Reproduce verbatim only the lines from the one containing "mm = N('ShaderNodeMixRGB');" through the last line below, both included.

Dataset content:
— start —

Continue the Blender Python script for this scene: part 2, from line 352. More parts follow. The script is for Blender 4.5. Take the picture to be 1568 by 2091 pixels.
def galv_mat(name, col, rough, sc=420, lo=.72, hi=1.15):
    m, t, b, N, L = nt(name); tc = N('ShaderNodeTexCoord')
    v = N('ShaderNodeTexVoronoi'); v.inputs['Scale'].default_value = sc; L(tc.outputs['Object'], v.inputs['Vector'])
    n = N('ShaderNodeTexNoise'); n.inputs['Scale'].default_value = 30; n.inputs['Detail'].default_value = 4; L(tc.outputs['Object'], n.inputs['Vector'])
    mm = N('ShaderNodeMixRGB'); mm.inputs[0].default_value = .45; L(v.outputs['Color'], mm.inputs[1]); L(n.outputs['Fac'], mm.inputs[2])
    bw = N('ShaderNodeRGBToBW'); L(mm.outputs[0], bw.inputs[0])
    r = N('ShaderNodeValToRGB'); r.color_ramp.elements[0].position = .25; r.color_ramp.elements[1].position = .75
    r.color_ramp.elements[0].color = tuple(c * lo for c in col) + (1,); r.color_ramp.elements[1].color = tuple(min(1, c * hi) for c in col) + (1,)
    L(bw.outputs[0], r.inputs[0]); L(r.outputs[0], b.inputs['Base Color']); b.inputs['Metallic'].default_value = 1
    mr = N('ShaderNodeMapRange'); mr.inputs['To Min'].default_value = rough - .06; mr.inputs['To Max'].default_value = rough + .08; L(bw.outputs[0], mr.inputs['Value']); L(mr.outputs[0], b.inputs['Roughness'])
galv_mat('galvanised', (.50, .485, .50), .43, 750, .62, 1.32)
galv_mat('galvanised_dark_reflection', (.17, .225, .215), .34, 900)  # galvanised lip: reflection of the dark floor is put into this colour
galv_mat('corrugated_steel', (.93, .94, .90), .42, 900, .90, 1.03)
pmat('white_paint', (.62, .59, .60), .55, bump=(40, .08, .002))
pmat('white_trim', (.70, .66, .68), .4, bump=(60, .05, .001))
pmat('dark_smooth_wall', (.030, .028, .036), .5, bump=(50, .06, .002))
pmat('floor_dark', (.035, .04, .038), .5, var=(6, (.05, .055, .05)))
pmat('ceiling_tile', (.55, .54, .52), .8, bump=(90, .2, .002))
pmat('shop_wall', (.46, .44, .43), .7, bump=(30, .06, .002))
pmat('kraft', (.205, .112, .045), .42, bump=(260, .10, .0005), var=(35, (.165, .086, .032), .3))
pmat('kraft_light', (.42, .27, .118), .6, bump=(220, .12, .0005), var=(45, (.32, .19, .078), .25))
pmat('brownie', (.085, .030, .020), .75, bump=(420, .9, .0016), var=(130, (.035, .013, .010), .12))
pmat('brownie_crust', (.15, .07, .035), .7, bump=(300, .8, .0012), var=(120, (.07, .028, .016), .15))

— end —

Task response:
    mm = N('ShaderNodeMixRGB'); mm.inputs[0].default_value = .45; L(v.outputs['Color'], mm.inputs[1]); L(n.outputs['Fac'], mm.inputs[2])
    bw = N('ShaderNodeRGBToBW'); L(mm.outputs[0], bw.inputs[0])
    r = N('ShaderNodeValToRGB'); r.color_ramp.elements[0].position = .25; r.color_ramp.elements[1].position = .75
    r.color_ramp.elements[0].color = tuple(c * lo for c in col) + (1,); r.color_ramp.elements[1].color = tuple(min(1, c * hi) for c in col) + (1,)
    L(bw.outputs[0], r.inputs[0]); L(r.outputs[0], b.inputs['Base Color']); b.inputs['Metallic'].default_value = 1
    mr = N('ShaderNodeMapRange'); mr.inputs['To Min'].default_value = rough - .06; mr.inputs['To Max'].default_value = rough + .08; L(bw.outputs[0], mr.inputs['Value']); L(mr.outputs[0], b.inputs['Roughness'])
galv_mat('galvanised', (.50, .485, .50), .43, 750, .62, 1.32)
galv_mat('galvanised_dark_reflection', (.17, .225, .215), .34, 900)  # galvanised lip: reflection of the dark floor is put into this colour
galv_mat('corrugated_steel', (.93, .94, .90), .42, 900, .90, 1.03)
pmat('white_paint', (.62, .59, .60), .55, bump=(40, .08, .002))
pmat('white_trim', (.70, .66, .68), .4, bump=(60, .05, .001))
pmat('dark_smooth_wall', (.030, .028, .036), .5, bump=(50, .06, .002))
pmat('floor_dark', (.035, .04, .038), .5, var=(6, (.05, .055, .05)))
pmat('ceiling_tile', (.55, .54, .52), .8, bump=(90, .2, .002))
pmat('shop_wall', (.46, .44, .43), .7, bump=(30, .06, .002))
pmat('kraft', (.205, .112, .045), .42, bump=(260, .10, .0005), var=(35, (.165, .086, .032), .3))
pmat('kraft_light', (.42, .27, .118), .6, bump=(220, .12, .0005), var=(45, (.32, .19, .078), .25))
pmat('brownie', (.085, .030, .020), .75, bump=(420, .9, .0016), var=(130, (.035, .013, .010), .12))
pmat('brownie_crust', (.15, .07, .035), .7, bump=(300, .8, .0012), var=(120, (.07, .028, .016), .15))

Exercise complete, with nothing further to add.